É frequente ouvir notícias sobre tratados — como a Rodada do Uruguai, o NAFTA, o CAFTA ou o TPP — descritos como “acordos de livre comércio”, cujos objetivos são “reduzir as barreiras comerciais”. Isso é mentira. Sem exceção, esses acordos fortalecem uma das formas de protecionismo mais vitais à proteção dos interesses corporativos contra a competição: a “propriedade intelectual”.
Em uma recente discussão no Facebook, David K. Levine, coautor (junto com Michele Boldrin) do livro Against Intellectual Monopoly, explicava o que os “direitos autorais” (“copyright”) tornam propriedade privada. Levine pergunta: se você grava uma música, dá para mim a cópia do arquivo de MP3 dela e eu duplico minha cópia e envio como anexo para outra pessoa (Bill), o que você perdeu? Você ainda possui a própria música. “O que você perdeu é uma (possível) venda para Bill. Em outras palavras, o direito que você ganha através do copyright é o direito exclusivo de vender para Bill; ou seja, o direito de propriedade concedido pelo direito autoral não é sobre uma ‘ideia’, mas sobre consumidores.”
Exatamente! A “propriedade intelectual” é um monopólio protecionista como as tarifas sobre produtos estrangeiros. Em ambos os casos, o que está sendo protegido é o direito de vender algo em particular para alguns consumidores. A diferença é que o monopólio conferido pelas tarifas opera de acordo com as linhas territoriais — as fronteiras entre os estados —, enquanto o monopólio criado pelas patentes e copyrights opera de acordo com as fronteiras entre corporações.

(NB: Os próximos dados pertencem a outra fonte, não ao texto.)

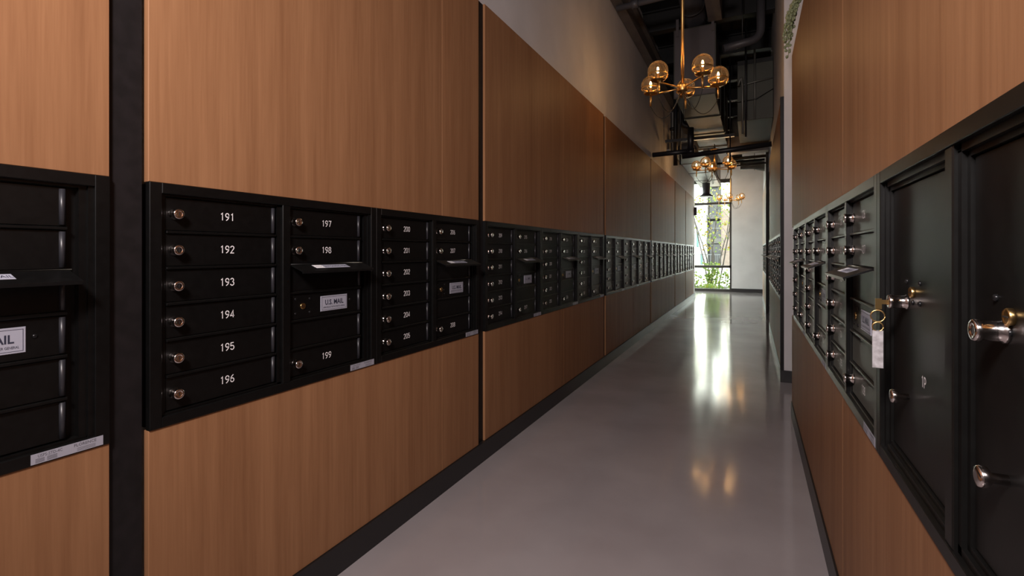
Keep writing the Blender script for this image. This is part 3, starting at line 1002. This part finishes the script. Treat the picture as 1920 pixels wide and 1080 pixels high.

Os falsos “acordos de livre comércio” atuais enfraquecem ou removem barreiras comerciais ultrapassadas como as tarifas e fortalecem barreiras como as proteções à “propriedade intelectual” — a ponto de anular direitos de livre expressão e ao devido processo em casos de busca e apreensão nos países signatários, dando aos “donos” de conteúdos proprietários o equivalente a direitos de vigilância policial à censura sobre a internet e sobre os provedores de acesso.
Por que, então, enfraquecer uma barreira protecionista e fortalecer outra? Porque não se trata de um “acordo de livre comércio”. Esses tipos de tratado servem somente aos interesses das indústrias cujos representantes os escrevem. O “livre comércio” é apenas um slogan publicitário que usam para vendê-los para o público “representado” pelos governos que os negociam. (Evidentemente, a única forma de que o público dispõe para conhecer as provisões desses acordos secretos é com o seu vazamento.)
Os governos que negociam tais tratados e os advogados corporativos que os escrevem não baixam tarifas por convicção a barreiras comerciais. Baixam porque elas deixam de ser úteis. Cem anos atrás, a maioria das empresas no mundo industrializado eram nacionais: eram fisicamente localizadas dentro de um país e registradas dentro dele. Um monopólio de venda de bens manufaturados, nesse caso, era útil.
Hoje, a maioria das corporações são globais. O comércio internacional é representado especialmente pelo “comércio” de bens físicos inacabados entre as subsidiárias locais da mesma corporação global, de bens inacabados produzidos por empresas terceirizadas que fazem parte da cadeia de fornecimento de uma corporação, ou de bens acabados produzidos por empresas terceirizadas no exterior e vendidos dentro Estados Unidos. Portanto, uma restrição territorial do fluxo de matérias-primas e bens acabados e inacabados não serve mais aos interesses das corporações, porque elas deixaram de ser territoriais. Por outro lado, é extremamente útil para as empresas possuir um monopólio sobre o direito de vender um produto aos consumidores. Graças a patentes e marcas registradas, a Nike, uma corporação “americana”, pode delegar a produção de tênis a fábricas “independentes” na Ásia e utilizar seu monopólio sobre a venda de produtos acabados para pagar aos fabricantes verdadeiros poucos trocados por par e vendê-los para lojas americanas com um acréscimo de preço de vários mil por cento. Isso vale, em grande parte, para todas as cadeias produtivas no mundo. E vale ainda mais nas indústrias de software e entretenimento.
O que vemos na negociação desses “acordos de livre comércio” é uma versão atualizada da observação de Adam Smith: quando os representantes industriais se reúnem em segredo, estão conspirando contra o interesse público. O que as corporações de fato fazem em suas reuniões secretas é um tipo de terrorismo com impacto muito maior e mais destrutivo do que qualquer ataque da Al-Qaeda. Sua maior ferramenta de terror é o estado.